Directive:
Set down the full listing exactly as given. Any pictures are to be left out.

════

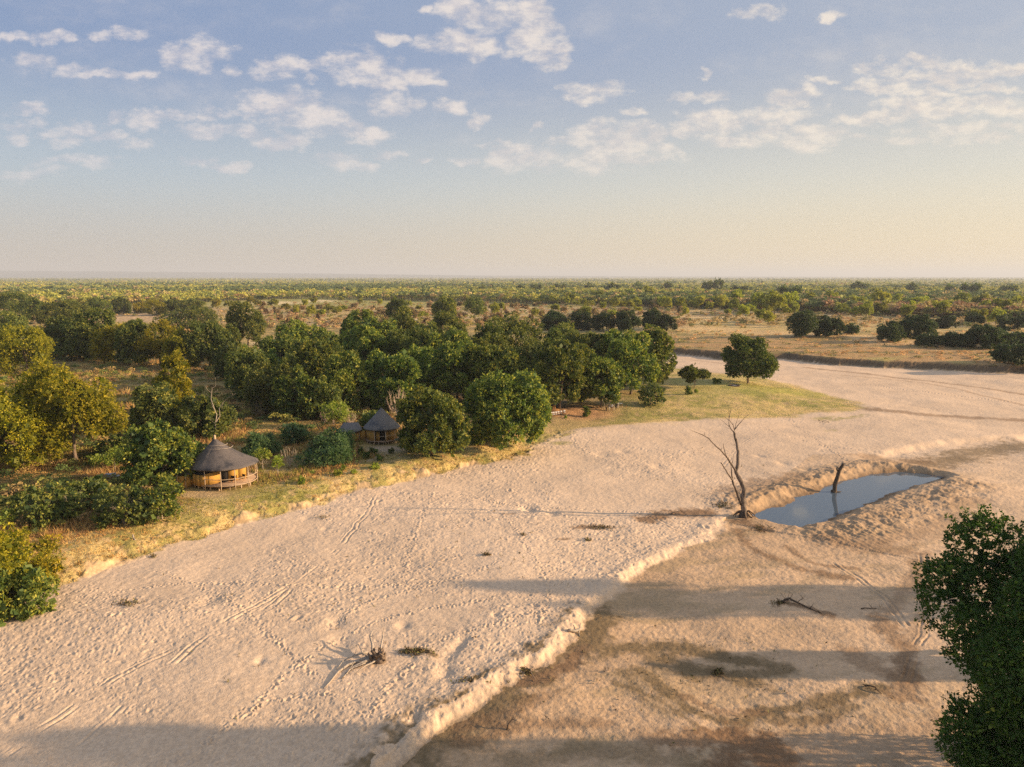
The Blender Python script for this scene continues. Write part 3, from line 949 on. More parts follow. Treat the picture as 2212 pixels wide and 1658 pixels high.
def crown_data(rx, h, zb, n_lobes, n_clumps, k, ls, seed, lobe=(.26, .42), flat=1.0, droop=.15, aspect=.5, ragged=.1, inner=.18, shape='dome', gap=0.0, core=.22, wob=.16):
    """crown of lobes between heights zb and h, half width rx"""
    rng = np.random.default_rng(seed)
    hh = (h - zb) / 2
    zc = zb + hh
    Lc, Lr = [], []
    for i in range(n_lobes):
        zz = rng.uniform(-1, 1)
        e_ = 2.4 if zz > 0 else (4.5 if shape == 'dome' else 2.2)
        hr = (1 - abs(zz) ** e_) ** (1 / e_)
        an_ = rng.uniform(0, 6.283)
        t = np.array([hr * math.cos(an_), hr * math.sin(an_), zz])
        rad = rng.uniform(.56, .76) if i > 3 else .25
        lr = rng.uniform(*lobe)
        if shape == 'flat': t[2] *= .6
        c = t * rad
        Lc.append(c)
        Lr.append(lr)
    Lc, Lr = np.array(Lc), np.array(Lr)
    if gap:
        keep = rng.random(len(Lc)) > gap
        keep[:4] = True
        Lc, Lr = Lc[keep], Lr[keep]
    m = int(n_clumps * 1.9)
    li = rng.choice(len(Lc), m, p=Lr ** 2 / (Lr ** 2).sum())
    d = rng.normal(0, 1, (m, 3))
    d += Lc[li] / (np.linalg.norm(Lc[li], axis=1)[:, None] + .2) * .8
    d[:, 2] += .25
    d /= np.linalg.norm(d, axis=1)[:, None]
    r = 1 + rng.normal(0, ragged, (m, 1)) + (rng.random((m, 1)) < .06) * rng.uniform(0, .25, (m, 1))
    p = Lc[li] + d * Lr[li][:, None] * r
    hid = np.zeros(m, bool)
    for j in range(len(Lc)):
        hid |= (np.linalg.norm(p - Lc[j], axis=1) < Lr[j] * .80) & (li != j)
    keep = ~hid | (rng.random(m) < inner)
    p, d = p[keep][:n_clumps], d[keep][:n_clumps]
    ext = max(.6, np.percentile(np.abs(p[:, 2]), 97))
    exr = max(.6, np.percentile(np.linalg.norm(p[:, :2], axis=1), 96))
    p[:, 2] = p[:, 2] / ext
    p[:, :2] = p[:, :2] / exr
    C = np.stack([p[:, 0] * rx, p[:, 1] * rx, zc + p[:, 2] * hh], 1)
    f1_, f2_, f3_ = rng.uniform(0, 6.28, 3)
    def warp(C):
        a = np.arctan2(C[:, 1], C[:, 0])
        hgt_ = (C[:, 2] - zb) / max(h - zb, .1)
        k_ = 1 + wob * (np.sin(2 * a + f1_) * .55 + np.sin(3 * a + f2_ + 2.5 * hgt_) * .6)
        C[:, :2] *= k_[:, None]
        C[:, 2] = zb + (C[:, 2] - zb) * (1 + wob * (np.sin(a + f3_) * .5 + np.sin(2 * a + f1_ * 2) * .5) * np.clip(np.hypot(C[:, 0], C[:, 1]) / rx, 0, 1) - wob * .25)
    warp(C)
    C[:, 2] = np.maximum(C[:, 2], zb * .8 + .1 + rng.random(len(C)) * .3)
    V, Q, ci = leaf_faces(C, d, k, ls, rng, droop, 1.0, aspect)
    tc = rng.beta(1.5, 2.6, len(C))
    tint = np.clip(tc[ci] * .85 + rng.random(len(ci)) * .22, 0, 1)
    # larger leaf sprays filling the inside of the crown, coloured dark for its inner shade
    ni = int(len(C) * core)
    if ni:
        li2 = rng.integers(0, len(Lc), ni)
        u = rng.normal(0, 1, (ni, 3))
        u /= np.linalg.norm(u, axis=1)[:, None]
        p2 = (Lc[li2] + u * Lr[li2][:, None] * rng.uniform(.2, .72, (ni, 1)))
        C2 = np.stack([p2[:, 0] / exr * rx, p2[:, 1] / exr * rx, zc + p2[:, 2] / ext * hh], 1)
        warp(C2)
        C2[:, 2] = np.maximum(C2[:, 2], zb + .3)
        V2, Q2, ci2 = leaf_faces(C2, u, 3, ls * 2.4, rng, droop, 1.0, .8)
        Q2 = Q2 + len(V)
        V, Q = np.concatenate([V, V2]), np.concatenate([Q, Q2])
        tint = np.concatenate([tint, rng.random(len(ci2)) * .3])
    V[:, 2] = np.maximum(V[:, 2], .03)
    return V, Q, np.repeat(tint, 4)


def crown(name, mat, *a, **k):
    V, Q, t = crown_data(*a, **k)
    return mesh_np(name, V, Q, [mat], False, {'tint': t})


def trunk_mesh(h, zb, rx, r0, seed, mat, limbs=6, stems=1, n=7):
    rng = random.Random(seed)
    mb = MB()
    for s_ in range(stems):
        lean = (rng.uniform(-.12, .12) * h + (s_ and rng.uniform(-.15, .15) * h), rng.uniform(-.1, .1) * h)
        b0 = (rng.uniform(-.3, .3) * (stems > 1), rng.uniform(-.3, .3) * (stems > 1))
        top = h * .72
        pts, rad = [], []
        for i in range(6):
            t = i / 5
            pts.append((b0[0] + lean[0] * t + rng.uniform(-.04, .04) * rx, b0[1] + lean[1] * t + rng.uniform(-.04, .04) * rx, top * t - .25 * (i == 0)))
            rad.append(r0 * (1.35 if i == 0 else 1 - .75 * t) / (1 if stems == 1 else 1.4))
        mb.tube(pts, rad, n)
        for k in range(limbs):
            t = rng.uniform(.3, .8)
            i = t * 5
            a = Vector(pts[int(i)]).lerp(Vector(pts[min(5, int(i) + 1)]), i % 1)
            an = 2 * math.pi * (k + rng.random()) / limbs
            L = rx * rng.uniform(.55, .85)
            e = a + Vector((math.cos(an) * L, math.sin(an) * L, (h - a.z) * rng.uniform(.3, .75)))
            mid = a.lerp(e, .5) + Vector((rng.uniform(-.1, .1) * rx, rng.uniform(-.1, .1) * rx, -.05 * h))
            rr = r0 * .45 * (1.15 - t)
            mb.tube([a, mid, e], [rr, rr * .65, rr * .2], 5)
            for q_ in range(2):
                e2 = mid + Vector((rng.uniform(-.35, .35) * rx, rng.uniform(-.35, .35) * rx, rng.uniform(.1, .4) * (h - a.z)))
                mb.tube([mid, e2], [rr * .5, rr * .12], 4)
    V = np.concatenate(mb.v)
    return mesh_np('trunk', V, [np.concatenate(mb.q), np.concatenate(mb.t)], [mat], True)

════

Completed exercise:
The Blender Python script for this scene continues. Write part 3, from line 949 on. More parts follow. Treat the picture as 2212 pixels wide and 1658 pixels high.
def crown_data(rx, h, zb, n_lobes, n_clumps, k, ls, seed, lobe=(.26, .42), flat=1.0, droop=.15, aspect=.5, ragged=.1, inner=.18, shape='dome', gap=0.0, core=.22, wob=.16):
    """crown of lobes between heights zb and h, half width rx"""
    rng = np.random.default_rng(seed)
    hh = (h - zb) / 2
    zc = zb + hh
    Lc, Lr = [], []
    for i in range(n_lobes):
        zz = rng.uniform(-1, 1)
        e_ = 2.4 if zz > 0 else (4.5 if shape == 'dome' else 2.2)
        hr = (1 - abs(zz) ** e_) ** (1 / e_)
        an_ = rng.uniform(0, 6.283)
        t = np.array([hr * math.cos(an_), hr * math.sin(an_), zz])
        rad = rng.uniform(.56, .76) if i > 3 else .25
        lr = rng.uniform(*lobe)
        if shape == 'flat': t[2] *= .6
        c = t * rad
        Lc.append(c)
        Lr.append(lr)
    Lc, Lr = np.array(Lc), np.array(Lr)
    if gap:
        keep = rng.random(len(Lc)) > gap
        keep[:4] = True
        Lc, Lr = Lc[keep], Lr[keep]
    m = int(n_clumps * 1.9)
    li = rng.choice(len(Lc), m, p=Lr ** 2 / (Lr ** 2).sum())
    d = rng.normal(0, 1, (m, 3))
    d += Lc[li] / (np.linalg.norm(Lc[li], axis=1)[:, None] + .2) * .8
    d[:, 2] += .25
    d /= np.linalg.norm(d, axis=1)[:, None]
    r = 1 + rng.normal(0, ragged, (m, 1)) + (rng.random((m, 1)) < .06) * rng.uniform(0, .25, (m, 1))
    p = Lc[li] + d * Lr[li][:, None] * r
    hid = np.zeros(m, bool)
    for j in range(len(Lc)):
        hid |= (np.linalg.norm(p - Lc[j], axis=1) < Lr[j] * .80) & (li != j)
    keep = ~hid | (rng.random(m) < inner)
    p, d = p[keep][:n_clumps], d[keep][:n_clumps]
    ext = max(.6, np.percentile(np.abs(p[:, 2]), 97))
    exr = max(.6, np.percentile(np.linalg.norm(p[:, :2], axis=1), 96))
    p[:, 2] = p[:, 2] / ext
    p[:, :2] = p[:, :2] / exr
    C = np.stack([p[:, 0] * rx, p[:, 1] * rx, zc + p[:, 2] * hh], 1)
    f1_, f2_, f3_ = rng.uniform(0, 6.28, 3)
    def warp(C):
        a = np.arctan2(C[:, 1], C[:, 0])
        hgt_ = (C[:, 2] - zb) / max(h - zb, .1)
        k_ = 1 + wob * (np.sin(2 * a + f1_) * .55 + np.sin(3 * a + f2_ + 2.5 * hgt_) * .6)
        C[:, :2] *= k_[:, None]
        C[:, 2] = zb + (C[:, 2] - zb) * (1 + wob * (np.sin(a + f3_) * .5 + np.sin(2 * a + f1_ * 2) * .5) * np.clip(np.hypot(C[:, 0], C[:, 1]) / rx, 0, 1) - wob * .25)
    warp(C)
    C[:, 2] = np.maximum(C[:, 2], zb * .8 + .1 + rng.random(len(C)) * .3)
    V, Q, ci = leaf_faces(C, d, k, ls, rng, droop, 1.0, aspect)
    tc = rng.beta(1.5, 2.6, len(C))
    tint = np.clip(tc[ci] * .85 + rng.random(len(ci)) * .22, 0, 1)
    # larger leaf sprays filling the inside of the crown, coloured dark for its inner shade
    ni = int(len(C) * core)
    if ni:
        li2 = rng.integers(0, len(Lc), ni)
        u = rng.normal(0, 1, (ni, 3))
        u /= np.linalg.norm(u, axis=1)[:, None]
        p2 = (Lc[li2] + u * Lr[li2][:, None] * rng.uniform(.2, .72, (ni, 1)))
        C2 = np.stack([p2[:, 0] / exr * rx, p2[:, 1] / exr * rx, zc + p2[:, 2] / ext * hh], 1)
        warp(C2)
        C2[:, 2] = np.maximum(C2[:, 2], zb + .3)
        V2, Q2, ci2 = leaf_faces(C2, u, 3, ls * 2.4, rng, droop, 1.0, .8)
        Q2 = Q2 + len(V)
        V, Q = np.concatenate([V, V2]), np.concatenate([Q, Q2])
        tint = np.concatenate([tint, rng.random(len(ci2)) * .3])
    V[:, 2] = np.maximum(V[:, 2], .03)
    return V, Q, np.repeat(tint, 4)


def crown(name, mat, *a, **k):
    V, Q, t = crown_data(*a, **k)
    return mesh_np(name, V, Q, [mat], False, {'tint': t})


def trunk_mesh(h, zb, rx, r0, seed, mat, limbs=6, stems=1, n=7):
    rng = random.Random(seed)
    mb = MB()
    for s_ in range(stems):
        lean = (rng.uniform(-.12, .12) * h + (s_ and rng.uniform(-.15, .15) * h), rng.uniform(-.1, .1) * h)
        b0 = (rng.uniform(-.3, .3) * (stems > 1), rng.uniform(-.3, .3) * (stems > 1))
        top = h * .72
        pts, rad = [], []
        for i in range(6):
            t = i / 5
            pts.append((b0[0] + lean[0] * t + rng.uniform(-.04, .04) * rx, b0[1] + lean[1] * t + rng.uniform(-.04, .04) * rx, top * t - .25 * (i == 0)))
            rad.append(r0 * (1.35 if i == 0 else 1 - .75 * t) / (1 if stems == 1 else 1.4))
        mb.tube(pts, rad, n)
        for k in range(limbs):
            t = rng.uniform(.3, .8)
            i = t * 5
            a = Vector(pts[int(i)]).lerp(Vector(pts[min(5, int(i) + 1)]), i % 1)
            an = 2 * math.pi * (k + rng.random()) / limbs
            L = rx * rng.uniform(.55, .85)
            e = a + Vector((math.cos(an) * L, math.sin(an) * L, (h - a.z) * rng.uniform(.3, .75)))
            mid = a.lerp(e, .5) + Vector((rng.uniform(-.1, .1) * rx, rng.uniform(-.1, .1) * rx, -.05 * h))
            rr = r0 * .45 * (1.15 - t)
            mb.tube([a, mid, e], [rr, rr * .65, rr * .2], 5)
            for q_ in range(2):
                e2 = mid + Vector((rng.uniform(-.35, .35) * rx, rng.uniform(-.35, .35) * rx, rng.uniform(.1, .4) * (h - a.z)))
                mb.tube([mid, e2], [rr * .5, rr * .12], 4)
    V = np.concatenate(mb.v)
    return mesh_np('trunk', V, [np.concatenate(mb.q), np.concatenate(mb.t)], [mat], True)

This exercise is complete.